Barboza has always learned on a combination of his union ideals and unflappable self-belief. He left his job to go all-in on boxing, even when it meant six months at a time with no income. He opted into a contract for initially less money, then left Top Rank to sign with a new promoter. When it came time to fight for a world title, he went on the road, fighting on a show promoted by someone other than his own promoter. At every turn, he took a risk based on what he felt he was worth, an attribute that’s inspiring and relatable even to his own manager Rick Mirigian.
"He's a very special person, the single biggest thing that stood out to me and still does is how disciplined he is, in and out of ring. That's what stands out aside from his world class skill, he is one of the most disciplined people I have met and worked with," said Mirigian. "I think I relate to many fighters with the way I grew up, but for me, I was a concert promoter who had used my student loan and financial aid check to throw a party while at FSU. So what I can relate to is taking a chance on yourself against all odds."

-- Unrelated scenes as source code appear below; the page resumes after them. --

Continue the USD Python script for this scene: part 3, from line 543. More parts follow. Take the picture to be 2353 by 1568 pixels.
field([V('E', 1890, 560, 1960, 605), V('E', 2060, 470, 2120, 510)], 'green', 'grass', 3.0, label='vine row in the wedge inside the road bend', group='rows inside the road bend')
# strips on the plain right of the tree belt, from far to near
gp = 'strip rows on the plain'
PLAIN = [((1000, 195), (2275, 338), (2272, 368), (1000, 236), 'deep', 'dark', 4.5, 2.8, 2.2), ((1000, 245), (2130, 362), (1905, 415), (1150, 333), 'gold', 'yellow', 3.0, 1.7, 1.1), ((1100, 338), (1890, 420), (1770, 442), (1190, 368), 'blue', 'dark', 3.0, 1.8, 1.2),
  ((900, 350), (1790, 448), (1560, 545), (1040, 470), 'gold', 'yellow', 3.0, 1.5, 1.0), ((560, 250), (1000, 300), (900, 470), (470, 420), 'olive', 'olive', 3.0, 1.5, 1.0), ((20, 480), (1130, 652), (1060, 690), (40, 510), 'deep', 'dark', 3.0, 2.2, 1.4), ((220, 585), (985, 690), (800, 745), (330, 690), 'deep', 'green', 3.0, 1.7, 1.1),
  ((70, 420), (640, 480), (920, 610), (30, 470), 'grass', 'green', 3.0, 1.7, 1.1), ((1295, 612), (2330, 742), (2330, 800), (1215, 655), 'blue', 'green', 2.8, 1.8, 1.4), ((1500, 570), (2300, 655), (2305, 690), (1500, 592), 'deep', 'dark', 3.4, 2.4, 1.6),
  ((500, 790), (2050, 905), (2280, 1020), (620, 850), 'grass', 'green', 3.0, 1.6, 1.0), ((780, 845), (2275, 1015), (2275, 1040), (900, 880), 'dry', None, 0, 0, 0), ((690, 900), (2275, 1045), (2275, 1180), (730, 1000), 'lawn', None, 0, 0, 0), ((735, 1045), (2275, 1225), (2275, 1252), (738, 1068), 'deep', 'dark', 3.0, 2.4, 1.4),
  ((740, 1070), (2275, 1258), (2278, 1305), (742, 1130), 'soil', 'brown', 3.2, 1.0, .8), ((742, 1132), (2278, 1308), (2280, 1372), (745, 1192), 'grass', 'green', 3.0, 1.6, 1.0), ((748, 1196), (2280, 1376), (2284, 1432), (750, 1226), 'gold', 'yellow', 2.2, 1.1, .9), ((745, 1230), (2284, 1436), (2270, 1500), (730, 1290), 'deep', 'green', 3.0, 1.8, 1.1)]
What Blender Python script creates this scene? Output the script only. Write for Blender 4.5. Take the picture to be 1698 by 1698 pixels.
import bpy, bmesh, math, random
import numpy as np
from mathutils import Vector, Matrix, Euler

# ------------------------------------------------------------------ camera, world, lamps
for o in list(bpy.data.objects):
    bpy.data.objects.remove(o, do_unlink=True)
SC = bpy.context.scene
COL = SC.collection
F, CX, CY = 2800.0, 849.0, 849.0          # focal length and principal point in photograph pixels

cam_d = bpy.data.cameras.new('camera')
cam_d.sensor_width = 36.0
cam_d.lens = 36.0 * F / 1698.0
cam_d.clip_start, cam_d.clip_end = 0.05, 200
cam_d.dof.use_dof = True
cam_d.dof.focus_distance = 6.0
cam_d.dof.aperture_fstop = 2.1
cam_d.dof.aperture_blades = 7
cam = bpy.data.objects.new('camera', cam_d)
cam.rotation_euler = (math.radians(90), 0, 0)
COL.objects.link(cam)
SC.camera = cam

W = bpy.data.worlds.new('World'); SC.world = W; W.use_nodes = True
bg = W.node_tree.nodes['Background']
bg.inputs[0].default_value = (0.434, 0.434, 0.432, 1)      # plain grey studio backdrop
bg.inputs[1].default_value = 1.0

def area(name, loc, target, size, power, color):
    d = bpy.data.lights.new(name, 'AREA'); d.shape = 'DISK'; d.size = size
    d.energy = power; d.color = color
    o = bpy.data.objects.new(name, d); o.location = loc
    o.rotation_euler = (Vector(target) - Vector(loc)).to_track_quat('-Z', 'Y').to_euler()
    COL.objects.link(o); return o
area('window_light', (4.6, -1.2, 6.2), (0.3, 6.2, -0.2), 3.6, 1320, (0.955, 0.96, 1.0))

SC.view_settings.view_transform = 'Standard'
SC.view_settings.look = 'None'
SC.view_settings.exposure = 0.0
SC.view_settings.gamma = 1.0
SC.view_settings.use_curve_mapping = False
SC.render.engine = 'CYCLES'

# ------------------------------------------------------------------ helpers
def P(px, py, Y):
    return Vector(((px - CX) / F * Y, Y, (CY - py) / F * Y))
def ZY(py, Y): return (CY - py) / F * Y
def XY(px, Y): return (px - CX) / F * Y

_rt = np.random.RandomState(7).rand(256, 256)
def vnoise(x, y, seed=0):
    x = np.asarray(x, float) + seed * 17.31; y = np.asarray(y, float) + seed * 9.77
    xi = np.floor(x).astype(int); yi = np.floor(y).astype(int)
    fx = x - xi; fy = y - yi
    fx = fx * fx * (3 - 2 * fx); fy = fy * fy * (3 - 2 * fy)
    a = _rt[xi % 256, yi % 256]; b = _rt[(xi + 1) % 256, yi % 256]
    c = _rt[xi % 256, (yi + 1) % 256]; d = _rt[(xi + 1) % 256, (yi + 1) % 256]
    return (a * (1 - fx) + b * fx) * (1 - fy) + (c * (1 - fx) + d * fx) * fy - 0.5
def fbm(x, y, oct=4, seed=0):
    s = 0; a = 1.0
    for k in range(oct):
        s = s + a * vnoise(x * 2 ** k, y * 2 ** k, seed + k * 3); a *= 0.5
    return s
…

The betting odds may be against Barboza once more if he gets the fight he truly wants, the aforementioned clash with Teofimo Lopez. The Ring reported a week ago that Lopez’s next bout is being eyed for June or July at Alcatraz by Turki Alalshikh, head of Riyadh Season and chairman of the General Entertainment Authority.
Even if the fight is firmed up immediately, Barboza will at least have a chance to be at home and savor his pancakes, and his victory with his family, unlike his win over Ramirez, which was followed up by a near-instant tip that he’d be fighting Catterall in February, necessitating another camp right away.
Today, and for many days ahead, he’ll eat his breakfast at the very table that was pushed aside for a viewing party last weekend, where his daughter jumped for joy in her Wonder Woman costume as she watched her superhero of a Dad be declared world champion.
“There's no situation, there's no nobody in boxing that could break me down mentally because it's not gonna work, I've been through too much in life,” said Barboza. “It's crazy when you're dealing with it, man, but you know what, I would never ask for a different route. I got this is the hard way. I love it. It's made me the man I am today.”